Thursday, June 11, 2009

Archie's Story, Part 1

The touchdown was at 9:30 in the morning. Although my first plane was late, my second, international flight landed in Moscow 30 minutes earlier. I couldn't say I was exhausted due to the long trip, but I know for sure there was a great deal of excitement - I was waiting to see what had happened to my country for the fastest and, perhaps, the best two years in my life.

It took me almost three days of traveling from Moscow to the north of the Asian part of the former USSR, and there I was – back in Kazakhstan! Could I believe myself I was there? Was I hearing people speak Russian?

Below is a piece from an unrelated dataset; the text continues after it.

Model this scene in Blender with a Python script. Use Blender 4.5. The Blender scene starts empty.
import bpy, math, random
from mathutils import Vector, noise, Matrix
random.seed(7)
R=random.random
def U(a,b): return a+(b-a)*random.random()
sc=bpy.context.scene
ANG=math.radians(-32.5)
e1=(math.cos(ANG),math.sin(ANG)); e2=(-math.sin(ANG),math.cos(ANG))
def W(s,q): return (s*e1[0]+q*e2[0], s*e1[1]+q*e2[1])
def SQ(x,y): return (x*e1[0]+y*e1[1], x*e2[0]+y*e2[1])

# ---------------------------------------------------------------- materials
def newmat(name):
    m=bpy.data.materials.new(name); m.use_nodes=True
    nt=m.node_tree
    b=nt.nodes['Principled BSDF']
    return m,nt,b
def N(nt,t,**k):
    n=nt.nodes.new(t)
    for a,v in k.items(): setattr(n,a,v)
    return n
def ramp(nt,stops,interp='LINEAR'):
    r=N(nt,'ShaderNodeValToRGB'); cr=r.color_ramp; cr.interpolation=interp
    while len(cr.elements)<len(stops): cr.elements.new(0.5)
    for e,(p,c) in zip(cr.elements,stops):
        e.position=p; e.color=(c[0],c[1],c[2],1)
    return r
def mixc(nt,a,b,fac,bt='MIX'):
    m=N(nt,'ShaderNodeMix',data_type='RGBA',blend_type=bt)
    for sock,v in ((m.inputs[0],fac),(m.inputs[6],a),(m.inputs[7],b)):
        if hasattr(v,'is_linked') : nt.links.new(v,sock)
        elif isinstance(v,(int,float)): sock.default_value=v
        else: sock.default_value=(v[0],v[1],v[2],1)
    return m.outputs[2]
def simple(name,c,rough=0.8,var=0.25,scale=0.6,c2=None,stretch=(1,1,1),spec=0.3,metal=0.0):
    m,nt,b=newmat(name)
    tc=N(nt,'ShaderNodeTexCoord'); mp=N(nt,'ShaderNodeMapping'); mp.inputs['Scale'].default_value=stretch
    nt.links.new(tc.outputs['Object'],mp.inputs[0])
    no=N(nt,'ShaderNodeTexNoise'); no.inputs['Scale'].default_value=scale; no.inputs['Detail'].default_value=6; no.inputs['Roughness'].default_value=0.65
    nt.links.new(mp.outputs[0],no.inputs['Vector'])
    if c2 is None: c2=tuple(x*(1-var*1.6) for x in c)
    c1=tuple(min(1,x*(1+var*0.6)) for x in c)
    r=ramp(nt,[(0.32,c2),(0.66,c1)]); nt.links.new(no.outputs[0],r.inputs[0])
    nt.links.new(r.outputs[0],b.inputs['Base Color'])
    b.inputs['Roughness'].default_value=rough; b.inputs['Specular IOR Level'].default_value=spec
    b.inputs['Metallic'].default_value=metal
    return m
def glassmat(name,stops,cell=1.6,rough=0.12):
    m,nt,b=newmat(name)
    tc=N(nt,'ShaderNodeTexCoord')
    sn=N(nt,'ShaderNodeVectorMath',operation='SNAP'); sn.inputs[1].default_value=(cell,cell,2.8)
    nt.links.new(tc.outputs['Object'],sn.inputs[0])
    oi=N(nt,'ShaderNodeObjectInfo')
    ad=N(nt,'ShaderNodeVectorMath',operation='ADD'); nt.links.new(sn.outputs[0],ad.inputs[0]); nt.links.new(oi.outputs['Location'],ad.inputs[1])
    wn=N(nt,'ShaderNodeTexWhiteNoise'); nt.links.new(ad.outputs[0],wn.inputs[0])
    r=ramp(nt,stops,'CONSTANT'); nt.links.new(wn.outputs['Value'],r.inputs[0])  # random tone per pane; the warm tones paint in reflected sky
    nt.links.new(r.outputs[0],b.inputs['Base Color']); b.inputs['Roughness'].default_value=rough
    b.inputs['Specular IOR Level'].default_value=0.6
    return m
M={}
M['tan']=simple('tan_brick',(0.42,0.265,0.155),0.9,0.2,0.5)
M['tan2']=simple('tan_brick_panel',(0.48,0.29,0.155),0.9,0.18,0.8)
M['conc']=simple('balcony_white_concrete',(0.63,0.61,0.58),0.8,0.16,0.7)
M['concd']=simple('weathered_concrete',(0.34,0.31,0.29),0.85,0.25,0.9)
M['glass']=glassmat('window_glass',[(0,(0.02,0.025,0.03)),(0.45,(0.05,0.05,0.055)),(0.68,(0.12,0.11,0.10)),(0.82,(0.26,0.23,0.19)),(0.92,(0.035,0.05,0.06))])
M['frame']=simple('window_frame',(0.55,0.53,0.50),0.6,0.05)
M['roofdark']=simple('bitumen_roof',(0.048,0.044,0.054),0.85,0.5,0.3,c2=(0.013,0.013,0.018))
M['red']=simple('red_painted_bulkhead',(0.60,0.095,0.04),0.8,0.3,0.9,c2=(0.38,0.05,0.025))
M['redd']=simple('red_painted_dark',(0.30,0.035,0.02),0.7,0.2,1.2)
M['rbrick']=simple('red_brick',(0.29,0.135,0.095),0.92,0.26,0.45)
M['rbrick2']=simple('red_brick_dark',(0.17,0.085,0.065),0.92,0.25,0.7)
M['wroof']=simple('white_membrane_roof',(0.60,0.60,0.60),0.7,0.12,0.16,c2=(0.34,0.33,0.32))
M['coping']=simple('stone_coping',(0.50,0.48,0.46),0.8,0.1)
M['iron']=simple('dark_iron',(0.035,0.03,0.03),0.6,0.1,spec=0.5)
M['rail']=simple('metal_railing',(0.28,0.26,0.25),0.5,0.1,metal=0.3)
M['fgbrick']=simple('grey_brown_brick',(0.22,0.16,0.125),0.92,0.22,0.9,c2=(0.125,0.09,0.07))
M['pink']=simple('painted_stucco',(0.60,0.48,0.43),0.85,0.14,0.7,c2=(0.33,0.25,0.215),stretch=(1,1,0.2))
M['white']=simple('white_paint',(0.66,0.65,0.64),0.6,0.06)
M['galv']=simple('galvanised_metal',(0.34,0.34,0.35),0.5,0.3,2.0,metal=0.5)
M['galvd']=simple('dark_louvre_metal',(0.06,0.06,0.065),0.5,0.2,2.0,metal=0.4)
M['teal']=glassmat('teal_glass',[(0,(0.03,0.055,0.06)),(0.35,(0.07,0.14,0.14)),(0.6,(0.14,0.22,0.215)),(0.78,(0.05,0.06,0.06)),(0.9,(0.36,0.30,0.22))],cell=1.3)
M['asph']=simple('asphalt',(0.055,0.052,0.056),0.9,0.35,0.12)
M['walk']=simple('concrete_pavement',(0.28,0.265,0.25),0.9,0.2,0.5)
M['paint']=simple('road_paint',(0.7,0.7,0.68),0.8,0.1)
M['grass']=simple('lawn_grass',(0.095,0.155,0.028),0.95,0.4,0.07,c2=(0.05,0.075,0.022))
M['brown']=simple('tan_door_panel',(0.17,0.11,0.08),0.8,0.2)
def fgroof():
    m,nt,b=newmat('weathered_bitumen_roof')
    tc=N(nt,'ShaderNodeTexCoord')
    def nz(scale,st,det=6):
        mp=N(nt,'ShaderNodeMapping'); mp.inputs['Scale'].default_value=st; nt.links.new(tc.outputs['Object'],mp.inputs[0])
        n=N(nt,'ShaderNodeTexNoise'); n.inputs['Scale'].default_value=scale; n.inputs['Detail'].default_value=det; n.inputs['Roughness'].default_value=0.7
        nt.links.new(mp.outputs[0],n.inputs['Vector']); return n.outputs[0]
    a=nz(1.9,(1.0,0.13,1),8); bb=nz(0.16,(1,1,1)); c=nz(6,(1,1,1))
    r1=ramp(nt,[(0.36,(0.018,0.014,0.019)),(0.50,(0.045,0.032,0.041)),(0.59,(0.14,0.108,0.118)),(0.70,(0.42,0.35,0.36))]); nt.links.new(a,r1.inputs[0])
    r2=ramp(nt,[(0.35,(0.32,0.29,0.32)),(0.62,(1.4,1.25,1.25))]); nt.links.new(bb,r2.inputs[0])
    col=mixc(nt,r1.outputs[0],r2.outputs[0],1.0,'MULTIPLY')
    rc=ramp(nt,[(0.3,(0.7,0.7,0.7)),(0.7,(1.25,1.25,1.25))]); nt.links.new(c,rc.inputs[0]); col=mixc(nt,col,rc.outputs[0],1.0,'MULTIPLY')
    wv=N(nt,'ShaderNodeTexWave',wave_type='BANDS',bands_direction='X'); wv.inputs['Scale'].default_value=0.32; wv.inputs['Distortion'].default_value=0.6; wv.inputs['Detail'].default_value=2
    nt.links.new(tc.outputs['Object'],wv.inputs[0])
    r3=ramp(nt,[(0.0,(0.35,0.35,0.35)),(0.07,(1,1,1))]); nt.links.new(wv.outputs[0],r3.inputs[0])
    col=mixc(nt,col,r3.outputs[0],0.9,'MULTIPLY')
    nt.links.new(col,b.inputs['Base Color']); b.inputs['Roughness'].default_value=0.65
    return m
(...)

My mother gave me a great hug and lots of kisses after I rang the doorbell. My stepfather smiled at me, shook my hand, and helped me carry in my humongous, ridiculously heavy pieces of luggage which I, believe
it or not, had managed to bring home safe and clean. The dog - named Bill when President Clinton was elected – started to bark at me. Apparently, he wasn't able to recall who I was. Two years aren't that much of time, but, obviously, it was enough for him to forget the person who once bought him from a woman on the street. His amnesia didn't last that long; he nicely caught a couple of thrown pieces of meat with
his jaw, got some water, and, after having looked at me for half hour, started to wag his tale.

The next day I woke up thinking something like, “I need to call my manager and see if I can come in earlier today...” I opened my eyes, stretched a bit, and... realized that... It would take me a while, approximately 17 to 20 hours by plane, to get to work even if I flew straight from my town to Four Star Pizza in Washington, Pa. So I figured they wouldn't need me by the time I get there.

Yes, I understood I was missing my job right at that moment. It felt unusual to wake up in your parents' house and to have your breakfast ready. However, little did I understand that there were no... sandwiches on the table! My goodness! Where is my triple-mayo BLT hoagie and Ramen noodles? No way...

I tried to hurry up and eat my original Kazakhstani food, because I knew I needed to get online. All of a sudden, my mother said, “Why are you eating so fast?” I explained that I promised to write my American families and friends as soon as I would get home. She replied, “I don't know how you do that at daylight. We can only use the Net after 11 p.m. - it's impossible to dial it up when the traffic is busy.”

TV, the “Soviet” type of people on the street, buses and cars, Russian letters and names of shops everywhere. Wow! Was I really born here, or has my mind made America my permanent country of living? In psychology they call it “the cultural shock.” You are “shocked” when you go to a foreign country, mostly if the country of your visit is of higher quality of living than your native place. You see how well-developed, as in my case, America is, how high the standards are, where people live and work, what they eat, what they do, how much they get paid. “The reverse cultural shock,” as in my case again, takes place when you get back to where you originally came from.

I've been keeping my own journal practically since I landed in America for the first time in my life. It contains as much information so I would write a book or two; also do I possess a huge desire to tell others about my adventure through newspaper articles. My American families and friends deserve lots of thanks for being a great nation on the whole as well as caring about others. I wasn't lucky enough to
inherit millions of dollars, or, let's say, to be born in America, but I received a lucky life ticket to go to America, and understand how to live for others.

1 comment:

Anonymous said...

After all that, what would u do, Art? Most of our students try to stay in USA.